Die kroatische Küche genießt einen hervorragenden Ruf. In den vielen Restaurants finden Feinschmecker eine große Auswahl an landestypischen Speisen und Getränken vor. Beim Blick in die Weinkarten lassen sich gelegentlich auch wohlschmeckende „Tröpfchen“ aus der Region entdecken. Weinanbau wird traditionell im Gebiet der Berghänge des Dilj betrieben. Diese landschaftlich reizvolle Gegend ist übrigens auch bei Wanderern sehr beliebt. Wer auf Schusters Rappen unterwegs ist, findet am Wegesrand auch Möglichkeiten für eine kürzere oder längere Einkehr. Empfohlen wird besonders eine Rast in der gastfreundlichen Berghütte Duro Pilar.
Attraktive Ausflugsziele in der Umgebung
Slawonische Spezialitäten werden auch im „Lausbubenhaus“ angeboten, das zum „Ethno-Dorf“ an der Straße zwischen Nasice und Slawonski Brod gehört. Es wird mit großer Hingabe von der Familie Crljen betrieben und enthält unter anderem eine aufwendig gestaltete Dokumentation der slawonischen Landwirtschaft im 18. und 19. Jahrhundert – back to the roots. Für Kinder und Familien werden Veranstaltungen mit verschiedenen Schwerpunkten angeboten. Ein beliebtes Ausflugsziel ist auch der künstlich angelegte Petnja-See in den Bergen des Dilj. Das waldreiche Naturschutzgebiet ist ideal für Wanderungen und Wassersport.

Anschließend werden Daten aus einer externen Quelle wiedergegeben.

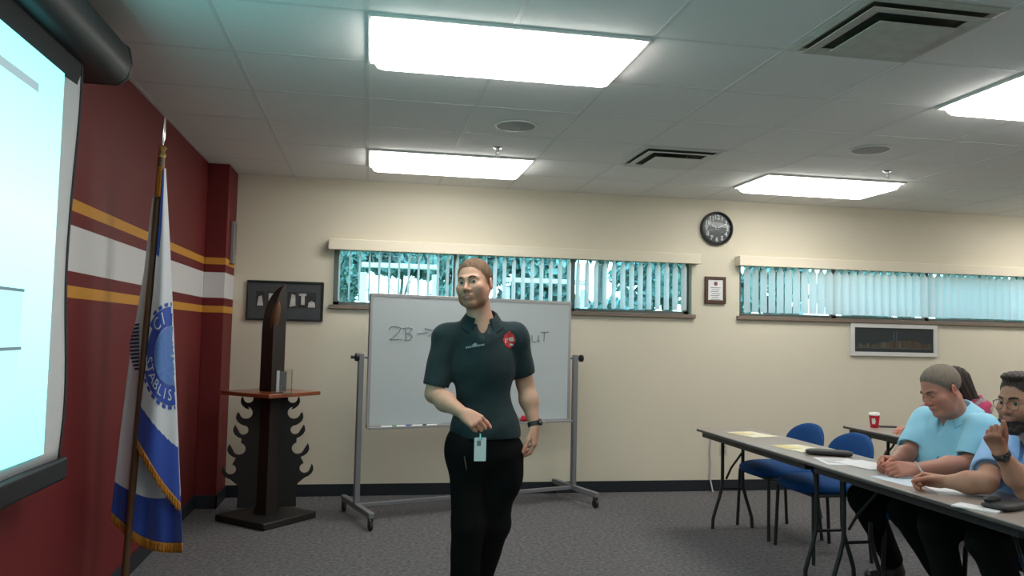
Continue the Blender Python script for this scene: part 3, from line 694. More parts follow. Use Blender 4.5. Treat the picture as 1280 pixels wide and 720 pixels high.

Einen Besuch wert sind auch Slawonski Kobas mit der Mariä-Himmelfahrtskirche und charakteristischen alten Häusern, auf denen im Frühjahr Störche nisten, und der Zoo in Ruscica. Neben vielen Vogelarten sind auf der idyllischen Anlage auch Bären, Affen und Tiger zu sehen. Auf dem Landgut „Mata“ in Trnjanski Kuta dreht sich fast alles um Pferde. Hier haben Besucher auch die Möglichkeiten, einen zünftigen Ausritt oder eine Kutschfahrt zu unternehmen. Dies gilt auch für das Gestüt „Olanovic“ in Poljanci, wo vor allem Pferde der weltberühmten Rasse der weißen Lipizzaner gehalten werden.